Academy Film Archive brings avant-garde to UW Cinematheque

chick strand cinematheque mark toscano madison wisconsin

Chick Strand’s “Cartoon Le Mousse” was among the restored films preservationist Mark Toscano introduced last night in 4070 Vilas.

If you asked Mark Toscano — a preservationist who restores experimental film with the Academy Film Archive — even he would admit that avant-garde cinema can be a tough sell for audiences. Last night, UW Cinematheque’s “Treasures from the Academy Film Archives” series hosted Toscano and a slew of restored 35mm prints in a program entitled “Bursting at the Seams.” The name is apt. Among the program’s whopping 13 separate films, many works seemed preoccupied with escaping the physical limitations of the medium itself.

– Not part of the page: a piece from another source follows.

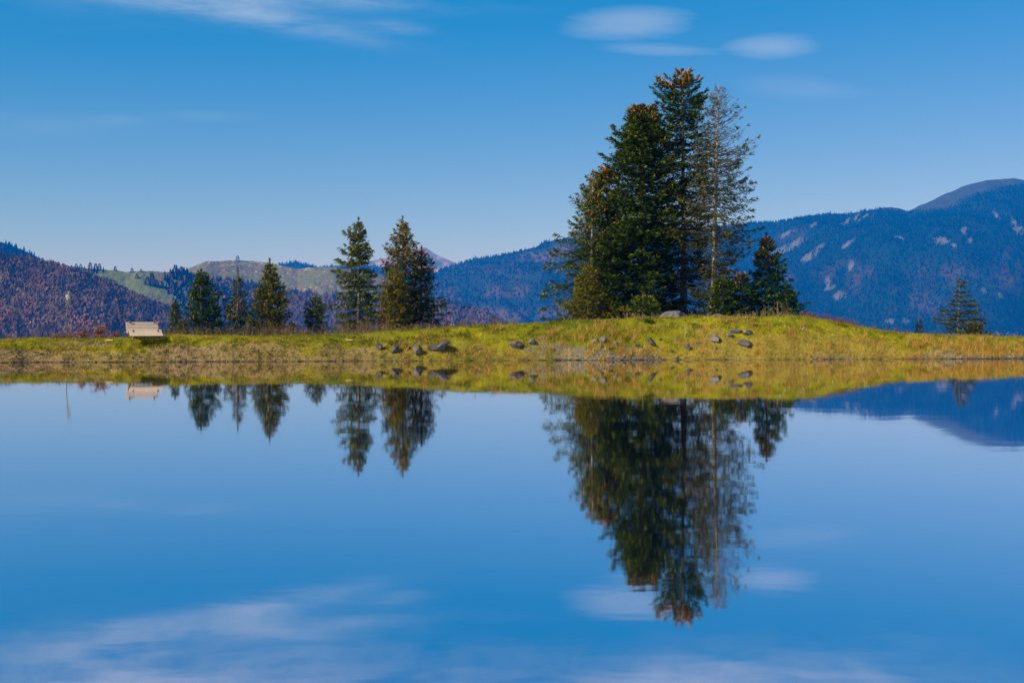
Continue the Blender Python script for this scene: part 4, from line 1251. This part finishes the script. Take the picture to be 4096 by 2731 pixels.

Two Stan Brakhage selections, Very and Night Mulch, featured examples of the artist painting over dual reels for a trailer to the 2000 drama Quills, fudging out nearly any recognizable marketing elements. Now Playing by Susan Rosenfeld induced laughs from the audience with its tiresome opening crawl of endless pull quotes over a silent, black background. Chick Strand’s Cartoon Le Mousse is introduced by a flamboyant woman, replete with a glittering dress and feathered boa as prefaces a hodgepodge of Disney cartoons and pre-existing media with both French and English dialogue.

The most difficult film in the programming, Chicago Loop (from Milwaukee’s own James Benning) incited a number of walkouts. The film reassess three locations in the Chicago area — including Wrigley Field — through a dizzying set of camera pans. Benning’s camera jerks left in one shot, then right in another, then further left in yet another until it’s worked its way back around to the beginning. Benning repeats and speeds up each successive revolution, interjecting every cut with words, numbers, and gibberish. As difficult as Benning’s film was to process for those in attendance, Toscano suggested it was even harder to restore it. As the evening’s only non-photochemically preserved piece, the Academy Films Archive spent over $25,000 on scanning and corrections, even bringing in Benning himself to help supervise color correction. The completed 4k digital transfer was then re-recorded back to a 35mm print — no easy feat.

Despite the work involved, Toscano was proud to champion the physical preservation of cinema. The Academy Film Archive remains one of the few American outlets that still emphasizes non-digital film restoration. Considering the avant-garde’s lack of appreciation in public exhibition, the large crowd in 4070 Vilas Hall last night did suggest one thing: someone’s doing something right.